Paula Ribeiro: 17 anos na Polícia Militar e a luta pelo respeito nas ruas
Cabo da Polícia Militar do Paraná, no 9º Batalhão, Paula Ribeiro ingressou na corporação em 2008. Desde o início, enfrentou desafios, especialmente na fase de treinamento. “O teste físico foi um dos maiores desafios. É algo bem puxado para nós mulheres, mas também é algo que nos motiva. Entramos sabendo que será difícil, mas encaramos o desafio porque queremos estar aqui”, diz.
Além do treinamento, a rotina policial também exigiu dela uma adaptação entre a vida profissional e pessoal. “Quando entrei na corporação, já tinha dois filhos. Então, para mim, o desafio foi duplo: conciliar o trabalho com a maternidade, enfrentar a jornada de uma policial e, ao mesmo tempo, ser mãe. Não foi fácil, mas foi possível”.

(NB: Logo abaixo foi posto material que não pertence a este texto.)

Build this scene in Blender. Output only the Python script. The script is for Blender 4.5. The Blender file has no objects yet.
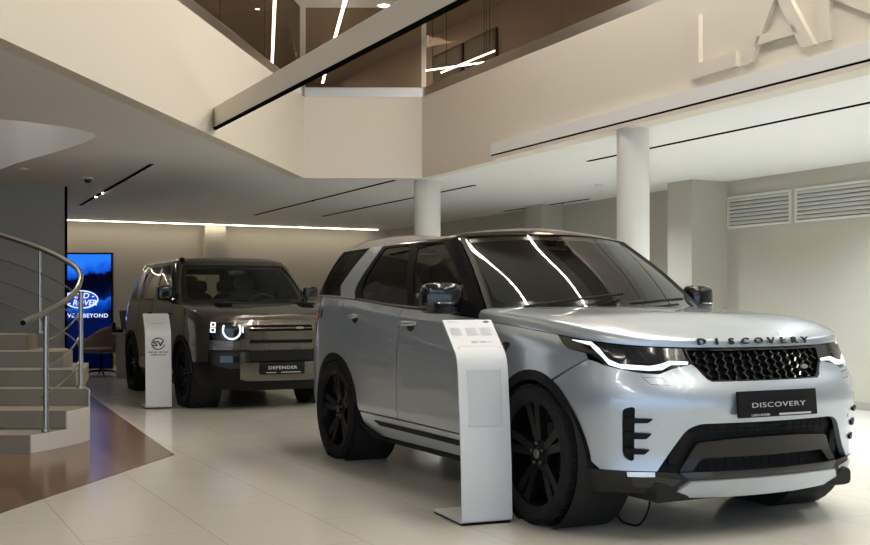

Nas ruas, enfrentou outra barreira: o respeito à figura da mulher policial. “Infelizmente, nem sempre a população respeita uma policial feminina da mesma forma que respeita um policial homem. Ainda há resistência, ainda há olhares que questionam a nossa autoridade. Mas a gente continua, a gente enfrenta, e a gente está aqui para mostrar que tem a mesma capacidade”.
Ela reforça que cada mulher que entra na segurança pública abre caminho para outras. “Cada dia que passamos na ativa, estamos quebrando tabus e conquistando espaço. A aceitação ainda precisa melhorar, mas estamos no caminho”, conclui.
Segurança pública: um espaço também das mulheres
Ser mulher na segurança pública é muito mais do que exercer uma profissão. É um ato de coragem, resistência e transformação. Cada uma dessas profissionais, além de proteger Paranaguá, também abre caminhos para que outras mulheres possam ocupar esse espaço no futuro.
O crescimento da participação feminina na segurança pública é um reflexo da luta por igualdade e representatividade. Cada mulher que veste a farda, que assume um posto de comando ou que conduz uma viatura contribui para uma sociedade mais justa e segura – não apenas na proteção dos cidadãos, mas também na garantia de que o futuro da segurança passa, cada vez mais, pelas mãos delas.